# WHAT TO DO
Repeat each line of the material below exactly as it appears, minus any pictures.

## Begin

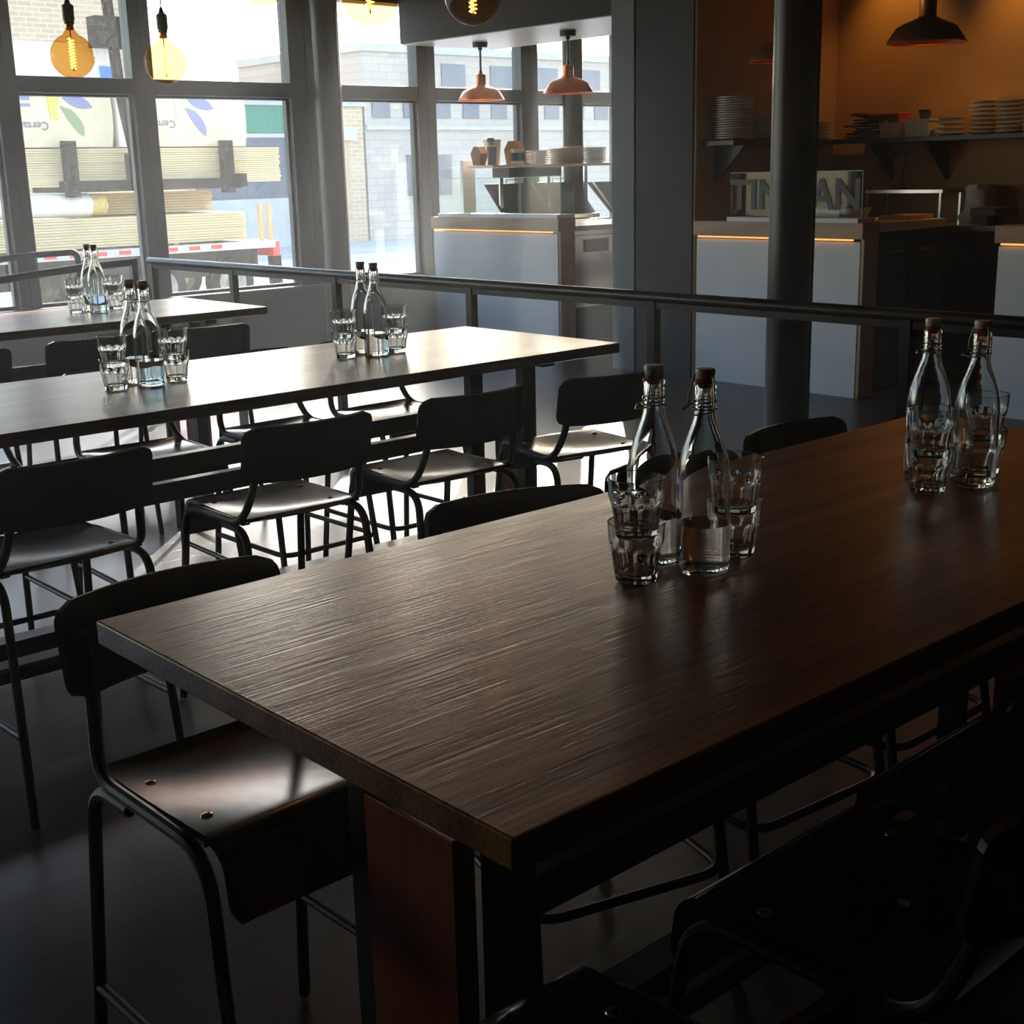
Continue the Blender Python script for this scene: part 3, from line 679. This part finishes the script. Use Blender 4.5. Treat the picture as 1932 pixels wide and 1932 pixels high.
t = thing('paper_bag', 'crumpled white paper bag standing on the back counter', 'bag', (9.22, 5.09, 1.111), .3)
def bagf(a, z): return 1+.12*math.sin(3*a+z*20)+.08*math.sin(7*a-z*31)
B().lathe([(0, 0), (.13, 0), (.14, .05), (.10, .09), (.085, .16), (.11, .24), (.09, .27), (.05, .25), (0, .22)], 28, rfun=bagf).done('body', M['paper'], t)
t = thing('black_scale', 'dark flat scale on a stalk in front of the paper bag', 'scale', (8.96, 4.83, 1.111))
B().box(-.16, .16, -.10, .10, .06, .12).done('platform', M['blackplastic'], t, .01); B().lathe([(0, 0), (.05, 0), (.03, .06), (0, .06)], 16).done('stalk', M['blackplastic'], t)
t = thing('white_tray', 'white tray with dark contents behind the lettered glass', 'tray', (8.15, 5.57, 1.161))
taper(-.2, .2, -.14, .14, 0, .09, .03).done('body', M['tub'], t); B().box(-.21, .21, -.15, .15, .09, .10).done('lid', M['blackplastic'], t)
t = thing('chopping_board', 'thick wooden board lying on the side counter', 'board', (8.5, 5.25, 1.161))
B().box(-.18, .18, -.11, .11, 0, .03).done('board', M['kraft'], t, .004); B().box(-.17, -.13, -.05, .05, .03, .034).done('grip', M['darkmetal'], t)
t = thing('fire_extinguisher', 'dull orange bottle standing on the floor in the kitchen passage', 'bottle', (8.55, 4.62, 0))
B().lathe([(0, 0), (.07, 0), (.075, .02), (.075, .30), (.03, .38), (.02, .42), (0, .42)], 20).done('body', mat('orange_plastic', (.6, .22, .03), .5), t)
B().box(-.02, .05, -.015, .015, .42, .46).done('cap', M['blackplastic'], t)
# wall washers in the kitchen ceiling (recessed downlights near the back wall)
for k, y in enumerate((4.85, 5.95)):
    t = thing('downlight', ('recessed warm downlight above the tall plate stacks', 'recessed warm downlight above the cloth heap on the wall shelf')[k], 'lamp', (9.08, y, 3.4))
    B().lathe([(.05, -.02), (.065, -.02), (.065, 0), (.05, 0)], 20, close=True).done('trim_ring', M['darkmetal'], t)
    B().lathe([(0, -.012), (.045, -.012), (.045, -.004), (0, -.004)], 16).done('lens', M['lamp'], t)
    ld = bpy.data.lights.new('downlight_beam', 'SPOT'); ld.energy = (56, 40)[k]; ld.color = (1, .52, .12); ld.spot_size = rad(75); ld.spot_blend = .9; ld.shadow_soft_size = .04
    lo = bpy.data.objects.new('downlight_beam', ld); COL.objects.link(lo); lo.parent = t; lo.location = (0, 0, -.03); lo.rotation_euler = (0, rad(-12), 0)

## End

# RESULT
Continue the Blender Python script for this scene: part 3, from line 679. This part finishes the script. Use Blender 4.5. Treat the picture as 1932 pixels wide and 1932 pixels high.
t = thing('paper_bag', 'crumpled white paper bag standing on the back counter', 'bag', (9.22, 5.09, 1.111), .3)
def bagf(a, z): return 1+.12*math.sin(3*a+z*20)+.08*math.sin(7*a-z*31)
B().lathe([(0, 0), (.13, 0), (.14, .05), (.10, .09), (.085, .16), (.11, .24), (.09, .27), (.05, .25), (0, .22)], 28, rfun=bagf).done('body', M['paper'], t)
t = thing('black_scale', 'dark flat scale on a stalk in front of the paper bag', 'scale', (8.96, 4.83, 1.111))
B().box(-.16, .16, -.10, .10, .06, .12).done('platform', M['blackplastic'], t, .01); B().lathe([(0, 0), (.05, 0), (.03, .06), (0, .06)], 16).done('stalk', M['blackplastic'], t)
t = thing('white_tray', 'white tray with dark contents behind the lettered glass', 'tray', (8.15, 5.57, 1.161))
taper(-.2, .2, -.14, .14, 0, .09, .03).done('body', M['tub'], t); B().box(-.21, .21, -.15, .15, .09, .10).done('lid', M['blackplastic'], t)
t = thing('chopping_board', 'thick wooden board lying on the side counter', 'board', (8.5, 5.25, 1.161))
B().box(-.18, .18, -.11, .11, 0, .03).done('board', M['kraft'], t, .004); B().box(-.17, -.13, -.05, .05, .03, .034).done('grip', M['darkmetal'], t)
t = thing('fire_extinguisher', 'dull orange bottle standing on the floor in the kitchen passage', 'bottle', (8.55, 4.62, 0))
B().lathe([(0, 0), (.07, 0), (.075, .02), (.075, .30), (.03, .38), (.02, .42), (0, .42)], 20).done('body', mat('orange_plastic', (.6, .22, .03), .5), t)
B().box(-.02, .05, -.015, .015, .42, .46).done('cap', M['blackplastic'], t)
# wall washers in the kitchen ceiling (recessed downlights near the back wall)
for k, y in enumerate((4.85, 5.95)):
    t = thing('downlight', ('recessed warm downlight above the tall plate stacks', 'recessed warm downlight above the cloth heap on the wall shelf')[k], 'lamp', (9.08, y, 3.4))
    B().lathe([(.05, -.02), (.065, -.02), (.065, 0), (.05, 0)], 20, close=True).done('trim_ring', M['darkmetal'], t)
    B().lathe([(0, -.012), (.045, -.012), (.045, -.004), (0, -.004)], 16).done('lens', M['lamp'], t)
    ld = bpy.data.lights.new('downlight_beam', 'SPOT'); ld.energy = (56, 40)[k]; ld.color = (1, .52, .12); ld.spot_size = rad(75); ld.spot_blend = .9; ld.shadow_soft_size = .04
    lo = bpy.data.objects.new('downlight_beam', ld); COL.objects.link(lo); lo.parent = t; lo.location = (0, 0, -.03); lo.rotation_euler = (0, rad(-12), 0)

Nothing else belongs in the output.